Imagine you have a broken mirror. You look at the reflection of your left eye in the right side of the mirror. You know what your left eye looks like. Now, imagine you can use that knowledge to guess what the missing left side of the mirror would show.

The new method does this with seismic data. It says: "If I take the data I have, fill in the holes, and then pretend those filled-in parts are the 'missing' parts again, my computer should be able to predict the original data I started with."

It creates a loop of logic:

  • Step A: The computer looks at the broken data and tries to fill the holes.
  • Step B: It takes that new, filled-in version, hides some of it again, and asks, "Can you predict the part I just hid?"
  • Step C: If the computer's guess matches what it originally saw, it knows it's doing a good job. If it doesn't match, it learns from the mistake.

This is called Self-Consistency. The data is its own teacher. It doesn't need a library of perfect examples; it just needs to be consistent with itself.

2. The "Tiny Brain" (Lightweight Network)

Most modern AI models are like super-computers in a backpack—they are huge and heavy. This new method uses a Lightweight Network.

Think of it like a Swiss Army Knife versus a Full Kitchen.

  • Old methods try to bring a whole kitchen (millions of parameters) to fix a sandwich.
  • This new method uses a tiny, efficient Swiss Army Knife with only 188,849 parts (parameters).

Because it is so small and efficient, it can run on a standard computer and process massive amounts of data without getting tired.
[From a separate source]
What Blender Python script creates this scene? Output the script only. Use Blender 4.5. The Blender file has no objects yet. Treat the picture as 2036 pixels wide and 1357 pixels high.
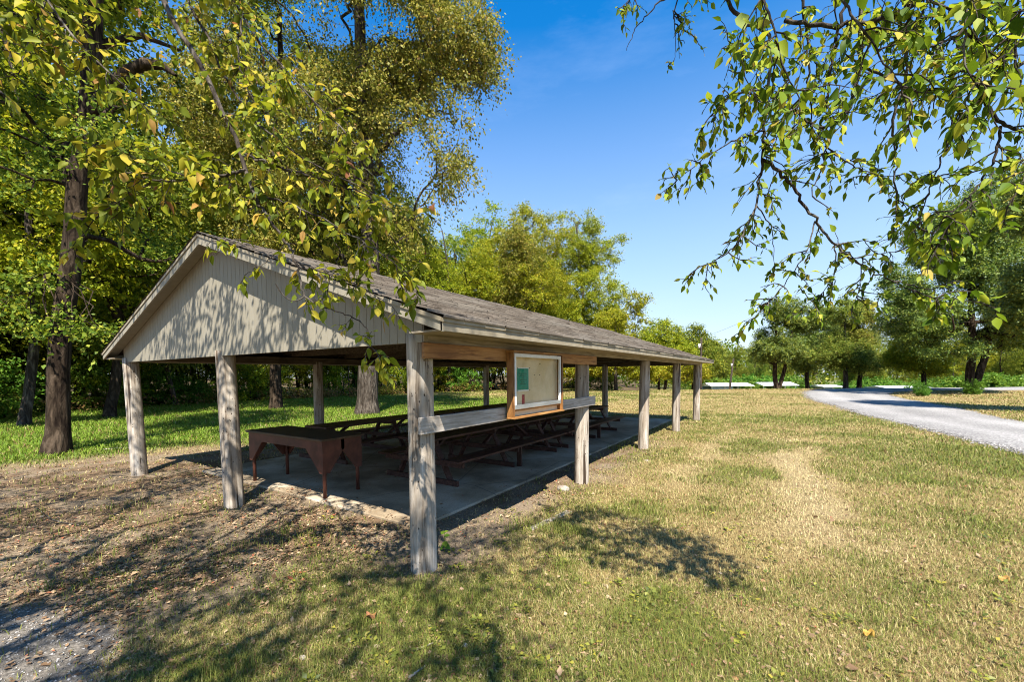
import bpy, math, random
import numpy as np
from mathutils import Vector
sc = bpy.context.scene
COL = sc.collection
R_ = math.radians
random.seed(7)
rng = np.random.default_rng(7)

# ------------------------------------------------------------------ camera
F, CY = 837.9336, 788.684          # focal length and principal row in photo pixels
YAW, PITCH, ROLL = 0.5724, -0.0521, -0.0093
CAM = np.array([2.7709, -2.7650, 1.8])
_c, _s = math.cos(YAW), math.sin(YAW)
FW = np.array([-_s*math.cos(PITCH), _c*math.cos(PITCH), math.sin(PITCH)])
_r = np.array([_c, _s, 0.0]); _u = np.cross(_r, FW)
RT = _r*math.cos(ROLL) + _u*math.sin(ROLL)
UP = -_r*math.sin(ROLL) + _u*math.cos(ROLL)
cd = bpy.data.cameras.new('camera'); cam = bpy.data.objects.new('camera', cd); COL.objects.link(cam)
from mathutils import Matrix
cam.matrix_world = Matrix(((RT[0], UP[0], -FW[0], CAM[0]), (RT[1], UP[1], -FW[1], CAM[1]), (RT[2], UP[2], -FW[2], CAM[2]), (0, 0, 0, 1)))
cd.sensor_width = 36; cd.lens = F*36/2036; cd.shift_y = (CY-678.5)/2036
cd.clip_start = 0.05; cd.clip_end = 3000
sc.camera = cam

# ------------------------------------------------------------------ sky, sun, exposure
SUN = np.array([0.375, -0.425, 0.823]); SUN /= np.linalg.norm(SUN)
w = bpy.data.worlds.new("World"); sc.world = w; w.use_nodes = True
nt = w.node_tree; nt.nodes.clear()
out = nt.nodes.new('ShaderNodeOutputWorld'); bg = nt.nodes.new('ShaderNodeBackground')
sky = nt.nodes.new('ShaderNodeTexSky'); sky.sky_type = 'NISHITA'; sky.sun_disc = False
sky.sun_elevation = math.asin(SUN[2]); sky.sun_rotation = math.atan2(SUN[0], SUN[1])
sky.air_density = 1.0; sky.dust_density = 0.15; sky.ozone_density = 2.5; sky.altitude = 200
tc = nt.nodes.new('ShaderNodeTexCoord')
mp = nt.nodes.new('ShaderNodeMapping'); mp.inputs['Scale'].default_value = (1.2, 1.2, 4.5)
nz = nt.nodes.new('ShaderNodeTexNoise'); nz.inputs['Scale'].default_value = 1.6; nz.inputs['Detail'].default_value = 7; nz.inputs['Roughness'].default_value = 0.62
rp = nt.nodes.new('ShaderNodeValToRGB'); rp.color_ramp.elements[0].position = 0.56; rp.color_ramp.elements[1].position = 0.95
rp.color_ramp.elements[1].color = (0.10, 0.10, 0.10, 1)
mx = nt.nodes.new('ShaderNodeMix'); mx.data_type = 'RGBA'
mx.inputs['B'].default_value = (7.5, 8.2, 9.5, 1)
hs = nt.nodes.new('ShaderNodeHueSaturation'); hs.inputs['Saturation'].default_value = 1.42; hs.inputs['Value'].default_value = 1.06
L = nt.links.new
L(tc.outputs['Generated'], mp.inputs['Vector']); L(mp.outputs[0], nz.inputs['Vector']); L(nz.outputs['Fac'], rp.inputs[0])
L(sky.outputs[0], hs.inputs['Color']); L(hs.outputs[0], mx.inputs['A']); L(rp.outputs[0], mx.inputs['Factor'])
sx = nt.nodes.new('ShaderNodeSeparateXYZ'); L(tc.outputs['Generated'], sx.inputs[0])
hz = nt.nodes.new('ShaderNodeMapRange'); hz.inputs['From Min'].default_value = 0.0; hz.inputs['From Max'].default_value = 0.62
hz.inputs['To Min'].default_value = 0.92; hz.inputs['To Max'].default_value = 0.0; L(sx.outputs['Z'], hz.inputs['Value'])
hm = nt.nodes.new('ShaderNodeMix'); hm.data_type = 'RGBA'; hm.inputs['B'].default_value = (2.75, 3.15, 3.65, 1)   # pale summer haze low in the sky
L(hz.outputs[0], hm.inputs['Factor']); L(mx.outputs['Result'], hm.inputs['A']); L(hm.outputs['Result'], bg.inputs[0]); L(bg.outputs[0], out.inputs[0])
bg.inputs[1].default_value = 0.10
sl = bpy.data.lights.new('sun', 'SUN'); sl.energy = 5.0; sl.angle = R_(0.53); sl.color = (1.0, 0.945, 0.85)
so = bpy.data.objects.new('sun', sl); COL.objects.link(so)
so.rotation_euler = Vector(SUN).to_track_quat('Z', 'Y').to_euler(); so.location = (0, 0, 30)
sc.view_settings.view_transform = 'Standard'; sc.view_settings.look = 'None'
sc.view_settings.exposure = 1.45; sc.view_settings.gamma = 1.0
sc.cycles.max_bounces = 6; sc.cycles.diffuse_bounces = 3; sc.cycles.transmission_bounces = 4
sc.cycles.transparent_max_bounces = 6; sc.cycles.glossy_bounces = 2
sc.cycles.use_denoising = True; sc.cycles.filter_width = 1.05

# ------------------------------------------------------------------ helpers
def ray(u, v): return FW + RT*(u-1018)/F - UP*(v-CY)/F
def at(u, v, d): return CAM + ray(u, v)*d
def gp(u, d):
    p = CAM + ray(u, 745)*d; return p[0], p[1]
_tab = np.random.default_rng(3).random((256, 256))
def vn(x, y, sc_, seed=0):
    x = np.asarray(x, float)/sc_ + seed*17.3; y = np.asarray(y, float)/sc_ + seed*31.7
    xi = np.floor(x).astype(int); yi = np.floor(y).astype(int); fx = x-xi; fy = y-yi
    fx = fx*fx*(3-2*fx); fy = fy*fy*(3-2*fy)
    t = lambda a, b: _tab[a & 255, b & 255]
    return (t(xi, yi)*(1-fx)+t(xi+1, yi)*fx)*(1-fy) + (t(xi, yi+1)*(1-fx)+t(xi+1, yi+1)*fx)*fy
def fbm(x, y, sc_, seed=0, o=4):
    r = 0; a = .5; n = 0
    for k in range(o): r = r + a*vn(x, y, sc_/2**k, seed+k*3.1); n += a; a *= .55
    return r/n
def sst(a, b, x): t = np.clip((np.asarray(x, float)-a)/(b-a), 0, 1); return t*t*(3-2*t)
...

It doesn't need to chop the big puzzle into tiny, manageable pieces (which often causes jagged edges); it can look at the whole picture at once.

Why This Matters

The authors tested this on two huge, real-world datasets from Alaska (one of the most difficult places to do geology because of the terrain).

  • The Result: The new method filled in the holes better than the old math methods and better than the heavy AI models.
  • The Speed: It was incredibly fast. While old methods took hours to fix a single line of data, this method did it in minutes.
  • The Quality: The reconstructed images were sharper, with fewer "artifacts" (weird vertical lines or blurs that look like static on an old TV).

The Takeaway

This paper presents a clever, efficient way to fix broken seismic data. Instead of relying on massive libraries of perfect data or slow, heavy computers, it uses a smart, self-teaching loop and a tiny, efficient AI to reconstruct the underground world.

It's like giving a detective a mirror and a magnifying glass, allowing them to solve the mystery of the missing pieces using only the clues already present in the room. This makes exploring for oil, gas, and understanding our planet's crust much faster, cheaper, and more accurate.